Leaving out every picture, quote the data below exactly as it appears.

[Information shown]

━━━━━━━━━━━━━━━━

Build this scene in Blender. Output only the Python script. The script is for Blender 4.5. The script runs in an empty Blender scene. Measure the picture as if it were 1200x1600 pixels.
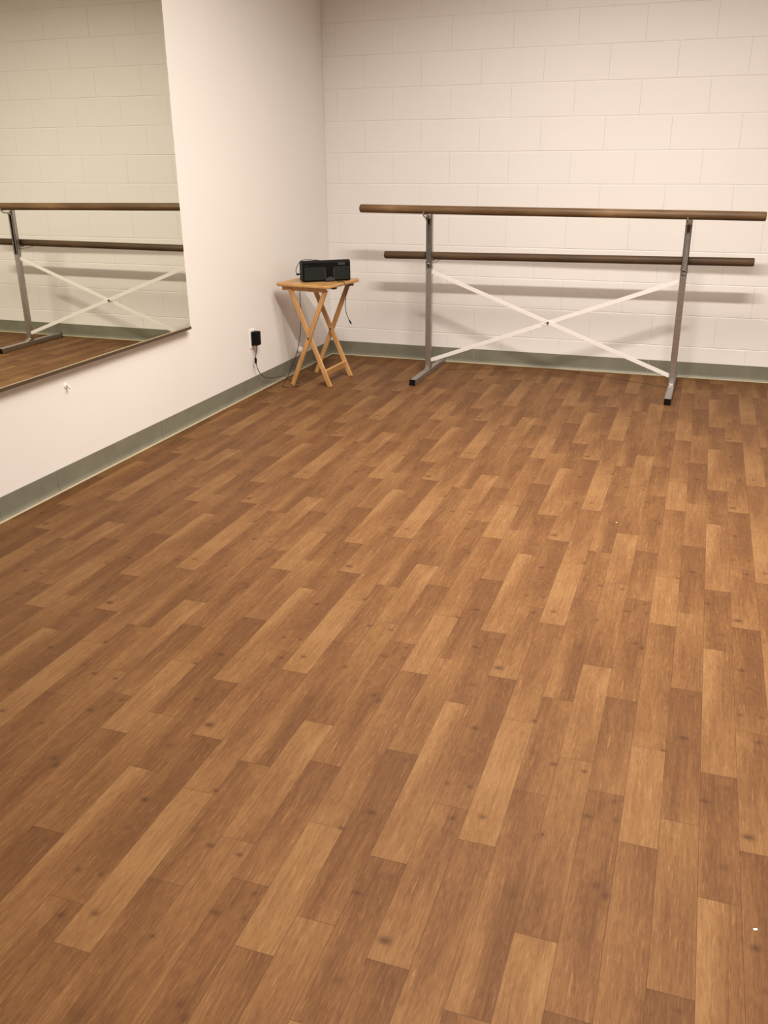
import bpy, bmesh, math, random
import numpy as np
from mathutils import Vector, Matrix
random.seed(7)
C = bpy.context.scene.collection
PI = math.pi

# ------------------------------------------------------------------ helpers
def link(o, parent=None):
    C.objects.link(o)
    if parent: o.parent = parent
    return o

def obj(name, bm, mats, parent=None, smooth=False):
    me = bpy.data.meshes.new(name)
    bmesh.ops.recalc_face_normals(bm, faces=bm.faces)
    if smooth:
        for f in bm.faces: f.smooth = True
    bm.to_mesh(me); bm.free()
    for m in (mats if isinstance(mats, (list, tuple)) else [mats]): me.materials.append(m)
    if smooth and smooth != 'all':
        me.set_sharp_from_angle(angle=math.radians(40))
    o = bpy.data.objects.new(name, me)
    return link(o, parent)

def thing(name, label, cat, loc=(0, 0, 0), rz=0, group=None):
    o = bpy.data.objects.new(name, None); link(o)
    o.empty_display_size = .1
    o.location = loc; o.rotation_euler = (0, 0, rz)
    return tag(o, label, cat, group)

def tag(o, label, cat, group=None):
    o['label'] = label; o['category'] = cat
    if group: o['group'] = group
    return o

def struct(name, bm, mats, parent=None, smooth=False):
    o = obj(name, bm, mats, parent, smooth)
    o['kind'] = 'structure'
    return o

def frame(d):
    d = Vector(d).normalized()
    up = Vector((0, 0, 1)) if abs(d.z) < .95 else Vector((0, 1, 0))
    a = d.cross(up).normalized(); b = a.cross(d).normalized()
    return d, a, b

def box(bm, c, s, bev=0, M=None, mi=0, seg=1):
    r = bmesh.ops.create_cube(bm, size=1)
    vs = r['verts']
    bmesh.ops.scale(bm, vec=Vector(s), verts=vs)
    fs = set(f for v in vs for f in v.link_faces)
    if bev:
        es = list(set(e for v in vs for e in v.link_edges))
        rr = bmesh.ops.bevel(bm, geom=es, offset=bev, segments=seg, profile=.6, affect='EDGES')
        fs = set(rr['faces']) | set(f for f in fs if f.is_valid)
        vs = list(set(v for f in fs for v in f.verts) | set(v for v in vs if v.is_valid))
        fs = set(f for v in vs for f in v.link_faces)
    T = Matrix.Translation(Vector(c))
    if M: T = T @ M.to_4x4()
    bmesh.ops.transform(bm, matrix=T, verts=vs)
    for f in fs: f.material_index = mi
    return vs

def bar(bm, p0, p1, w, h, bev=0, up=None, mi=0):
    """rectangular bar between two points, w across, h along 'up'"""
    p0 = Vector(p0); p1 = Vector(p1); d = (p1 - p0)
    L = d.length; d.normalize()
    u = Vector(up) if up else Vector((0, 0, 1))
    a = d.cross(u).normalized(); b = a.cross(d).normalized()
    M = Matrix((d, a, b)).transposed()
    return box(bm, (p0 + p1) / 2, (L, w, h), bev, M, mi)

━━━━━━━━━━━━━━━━

[Solution to this exercise]
Build this scene in Blender. Output only the Python script. The script is for Blender 4.5. The script runs in an empty Blender scene. Measure the picture as if it were 1200x1600 pixels.
import bpy, bmesh, math, random
import numpy as np
from mathutils import Vector, Matrix
random.seed(7)
C = bpy.context.scene.collection
PI = math.pi

# ------------------------------------------------------------------ helpers
def link(o, parent=None):
    C.objects.link(o)
    if parent: o.parent = parent
    return o

def obj(name, bm, mats, parent=None, smooth=False):
    me = bpy.data.meshes.new(name)
    bmesh.ops.recalc_face_normals(bm, faces=bm.faces)
    if smooth:
        for f in bm.faces: f.smooth = True
    bm.to_mesh(me); bm.free()
    for m in (mats if isinstance(mats, (list, tuple)) else [mats]): me.materials.append(m)
    if smooth and smooth != 'all':
        me.set_sharp_from_angle(angle=math.radians(40))
    o = bpy.data.objects.new(name, me)
    return link(o, parent)

def thing(name, label, cat, loc=(0, 0, 0), rz=0, group=None):
    o = bpy.data.objects.new(name, None); link(o)
    o.empty_display_size = .1
    o.location = loc; o.rotation_euler = (0, 0, rz)
    return tag(o, label, cat, group)

def tag(o, label, cat, group=None):
    o['label'] = label; o['category'] = cat
    if group: o['group'] = group
    return o

def struct(name, bm, mats, parent=None, smooth=False):
    o = obj(name, bm, mats, parent, smooth)
    o['kind'] = 'structure'
    return o

def frame(d):
    d = Vector(d).normalized()
    up = Vector((0, 0, 1)) if abs(d.z) < .95 else Vector((0, 1, 0))
    a = d.cross(up).normalized(); b = a.cross(d).normalized()
    return d, a, b

def box(bm, c, s, bev=0, M=None, mi=0, seg=1):
    r = bmesh.ops.create_cube(bm, size=1)
    vs = r['verts']
    bmesh.ops.scale(bm, vec=Vector(s), verts=vs)
    fs = set(f for v in vs for f in v.link_faces)
    if bev:
        es = list(set(e for v in vs for e in v.link_edges))
        rr = bmesh.ops.bevel(bm, geom=es, offset=bev, segments=seg, profile=.6, affect='EDGES')
        fs = set(rr['faces']) | set(f for f in fs if f.is_valid)
        vs = list(set(v for f in fs for v in f.verts) | set(v for v in vs if v.is_valid))
        fs = set(f for v in vs for f in v.link_faces)
    T = Matrix.Translation(Vector(c))
    if M: T = T @ M.to_4x4()
    bmesh.ops.transform(bm, matrix=T, verts=vs)
    for f in fs: f.material_index = mi
    return vs

def bar(bm, p0, p1, w, h, bev=0, up=None, mi=0):
    """rectangular bar between two points, w across, h along 'up'"""
    p0 = Vector(p0); p1 = Vector(p1); d = (p1 - p0)
    L = d.length; d.normalize()
    u = Vector(up) if up else Vector((0, 0, 1))
    a = d.cross(u).normalized(); b = a.cross(d).normalized()
    M = Matrix((d, a, b)).transposed()
    return box(bm, (p0 + p1) / 2, (L, w, h), bev, M, mi)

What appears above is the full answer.